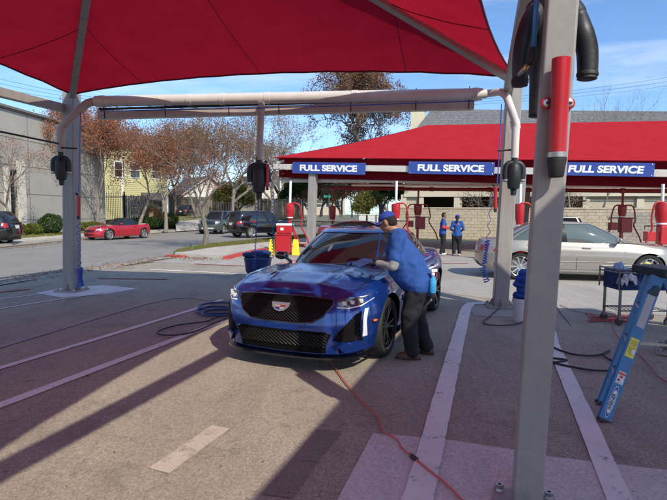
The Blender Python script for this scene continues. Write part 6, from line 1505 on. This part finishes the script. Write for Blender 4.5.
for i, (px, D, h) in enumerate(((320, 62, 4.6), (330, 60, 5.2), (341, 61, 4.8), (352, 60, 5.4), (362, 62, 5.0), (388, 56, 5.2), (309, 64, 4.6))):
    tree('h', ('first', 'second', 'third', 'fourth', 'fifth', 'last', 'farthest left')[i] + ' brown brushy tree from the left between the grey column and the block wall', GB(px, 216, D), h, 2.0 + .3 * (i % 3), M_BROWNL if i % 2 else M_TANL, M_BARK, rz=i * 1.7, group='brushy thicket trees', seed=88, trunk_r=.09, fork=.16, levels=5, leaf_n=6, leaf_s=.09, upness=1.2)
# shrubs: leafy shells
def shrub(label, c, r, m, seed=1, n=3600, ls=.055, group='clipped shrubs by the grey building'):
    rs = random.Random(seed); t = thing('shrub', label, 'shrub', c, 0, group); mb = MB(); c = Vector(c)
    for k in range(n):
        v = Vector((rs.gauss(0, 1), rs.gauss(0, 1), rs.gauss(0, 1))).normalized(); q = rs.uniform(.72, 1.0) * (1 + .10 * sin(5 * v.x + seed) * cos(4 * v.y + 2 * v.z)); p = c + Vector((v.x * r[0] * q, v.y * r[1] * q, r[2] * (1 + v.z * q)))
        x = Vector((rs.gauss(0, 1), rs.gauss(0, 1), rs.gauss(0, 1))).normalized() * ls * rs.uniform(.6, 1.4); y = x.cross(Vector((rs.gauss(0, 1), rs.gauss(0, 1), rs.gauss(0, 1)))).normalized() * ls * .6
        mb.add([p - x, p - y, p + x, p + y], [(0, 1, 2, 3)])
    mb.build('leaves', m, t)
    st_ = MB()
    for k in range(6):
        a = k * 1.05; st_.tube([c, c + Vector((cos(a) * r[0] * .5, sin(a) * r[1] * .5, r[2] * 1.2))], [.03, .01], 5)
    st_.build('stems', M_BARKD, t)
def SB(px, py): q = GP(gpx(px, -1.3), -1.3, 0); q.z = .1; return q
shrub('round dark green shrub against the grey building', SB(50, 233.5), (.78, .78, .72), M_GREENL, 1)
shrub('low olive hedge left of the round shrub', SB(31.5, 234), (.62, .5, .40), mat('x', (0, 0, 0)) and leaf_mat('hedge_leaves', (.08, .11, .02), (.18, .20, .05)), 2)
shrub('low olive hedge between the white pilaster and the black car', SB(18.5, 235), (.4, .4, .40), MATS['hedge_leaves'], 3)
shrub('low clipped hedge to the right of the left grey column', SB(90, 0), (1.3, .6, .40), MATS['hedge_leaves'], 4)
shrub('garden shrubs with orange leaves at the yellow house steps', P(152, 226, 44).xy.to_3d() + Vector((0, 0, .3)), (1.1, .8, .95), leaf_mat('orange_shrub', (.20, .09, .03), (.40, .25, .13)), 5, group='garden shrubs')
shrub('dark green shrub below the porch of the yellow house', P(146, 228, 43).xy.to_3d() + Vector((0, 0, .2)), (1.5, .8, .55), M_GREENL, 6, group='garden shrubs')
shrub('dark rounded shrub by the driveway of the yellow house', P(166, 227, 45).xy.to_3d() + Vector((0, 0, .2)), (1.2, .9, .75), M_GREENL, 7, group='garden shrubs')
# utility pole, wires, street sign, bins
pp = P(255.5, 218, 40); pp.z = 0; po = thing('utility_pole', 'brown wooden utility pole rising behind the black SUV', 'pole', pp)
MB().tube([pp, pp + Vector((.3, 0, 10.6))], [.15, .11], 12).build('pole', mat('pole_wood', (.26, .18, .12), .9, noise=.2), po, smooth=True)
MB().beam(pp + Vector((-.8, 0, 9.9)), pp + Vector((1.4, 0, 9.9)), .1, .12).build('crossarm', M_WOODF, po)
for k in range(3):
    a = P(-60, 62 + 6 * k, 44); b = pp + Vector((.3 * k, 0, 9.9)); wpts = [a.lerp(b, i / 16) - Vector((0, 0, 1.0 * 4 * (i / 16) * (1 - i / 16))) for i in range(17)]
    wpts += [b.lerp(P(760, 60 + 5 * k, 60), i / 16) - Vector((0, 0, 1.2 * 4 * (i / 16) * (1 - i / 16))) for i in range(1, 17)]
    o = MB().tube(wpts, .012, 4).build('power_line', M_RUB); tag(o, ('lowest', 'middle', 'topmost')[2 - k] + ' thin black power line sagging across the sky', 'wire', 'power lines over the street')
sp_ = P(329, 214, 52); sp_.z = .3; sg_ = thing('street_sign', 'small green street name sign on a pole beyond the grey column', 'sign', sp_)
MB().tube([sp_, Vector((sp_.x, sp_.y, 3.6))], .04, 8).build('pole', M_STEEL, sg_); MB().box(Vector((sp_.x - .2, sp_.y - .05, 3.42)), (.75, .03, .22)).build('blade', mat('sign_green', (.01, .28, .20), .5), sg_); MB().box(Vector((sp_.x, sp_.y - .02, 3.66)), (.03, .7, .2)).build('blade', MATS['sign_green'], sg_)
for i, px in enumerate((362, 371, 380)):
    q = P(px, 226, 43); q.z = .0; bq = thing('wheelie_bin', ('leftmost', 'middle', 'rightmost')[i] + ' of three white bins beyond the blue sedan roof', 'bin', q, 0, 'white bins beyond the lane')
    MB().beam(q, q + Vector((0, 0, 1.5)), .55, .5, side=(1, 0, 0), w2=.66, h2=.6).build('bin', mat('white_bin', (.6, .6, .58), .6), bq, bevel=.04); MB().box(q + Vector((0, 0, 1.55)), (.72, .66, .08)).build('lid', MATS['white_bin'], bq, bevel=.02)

**Problem details**. Write out every line of the preceding listing that contains "from".

**Full output**.
The Blender Python script for this scene continues. Write part 6, from line 1505 on. This part finishes the script. Write for Blender 4.5.
    tree('h', ('first', 'second', 'third', 'fourth', 'fifth', 'last', 'farthest left')[i] + ' brown brushy tree from the left between the grey column and the block wall', GB(px, 216, D), h, 2.0 + .3 * (i % 3), M_BROWNL if i % 2 else M_TANL, M_BARK, rz=i * 1.7, group='brushy thicket trees', seed=88, trunk_r=.09, fork=.16, levels=5, leaf_n=6, leaf_s=.09, upness=1.2)